What is the mathematical difference and why does it yield different results? And if it is different, why and when to use which method? I think both are parametric and can be used in the same cases.

  1. do a least square curve fit with normal distributions on the parameters mu,sigma
  2. maximize the likelihood = sum of PDF(mu,sigma) over samples
import numpy as np
from matplotlib import pyplot as plt
from scipy.stats import norm

# define true mean and std for Gaussian normal distribution

mean = 5.0
std = 2.0

# generate random variets (samples) and get histogram

samples = np.random.normal(loc=mean, scale=std, size=100)
hist, bin_edges = np.histogram(samples, density=True)
midpoints = (bin_edges[:-1] + bin_edges[1:])/2.

# fit the Gaussian do find mean and std

def func(x, mean, std):
    return norm.pdf(x, loc=mean, scale=std)

from scipy.optimize import curve_fit

popt, pcov = curve_fit(func, midpoints, hist)
fit_mean, fit_std = popt

print("fitted mean,std:",fit_mean,fit_std)
print("sample mean,std:",np.mean(samples),np.std(samples))

# negative log likelihood approach

def normaldistribution_negloglikelihood(params):
    mu, sigma = params
    return -np.log(np.sum(norm.pdf(samples, loc=mu, scale=sigma)))
    #return -np.sum(norm.pdf(samples, loc=mu, scale=sigma))
    
from scipy.optimize import minimize

result = minimize(normaldistribution_negloglikelihood, x0=[0,1] , bounds=((None,None), (1e-5,None)) )#, method='Nelder-Mead')

if result.success:
    fitted_params = result.x
    #print("fitted_params", fitted_params)
else:
    raise ValueError(result.message)
    

nll_mean, nll_std = fitted_params
print("neg LL mean,std:",nll_mean, nll_std)
    

# plot

plt.plot(midpoints, hist, label="sample histogram")

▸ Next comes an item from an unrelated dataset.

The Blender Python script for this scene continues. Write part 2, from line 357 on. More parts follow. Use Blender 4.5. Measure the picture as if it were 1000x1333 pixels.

x = np.linspace(-5,15,500)
plt.plot(x, norm.pdf(x, loc=mean, scale=std), label="true PDF")
plt.plot(x, norm.pdf(x, loc=fit_mean, scale=fit_std), label="fitted PDF")
plt.plot(x, norm.pdf(x, loc=nll_mean, scale=nll_std), label="neg LL estimator")


plt.legend()
plt.show()

plot


Solution

  • Your likelihood is wrong, you should sum the log of pdf, not what you did, so :

    def normaldistribution_negloglikelihood(params):
        mu, sigma = params
        return -np.sum(norm.logpdf(samples, loc=mu, scale=sigma))
        
    result = minimize(normaldistribution_negloglikelihood, x0=[0,1] ,
                      bounds=((None,None), (1e-5,None)) )#, method='Nelder-Mead')
    
    nll_mean, nll_std = result.x
    x = np.linspace(-5,15,500)
    
    plt.plot(x, norm.pdf(x, loc=mean, scale=std), label="true PDF")
    plt.plot(x, norm.pdf(x, loc=nll_mean, scale=nll_std), label="neg LL estimator")
    

    enter image description here

    You should maximize the likelihood. The histogram method is dependent on your bin size and does not use all your data.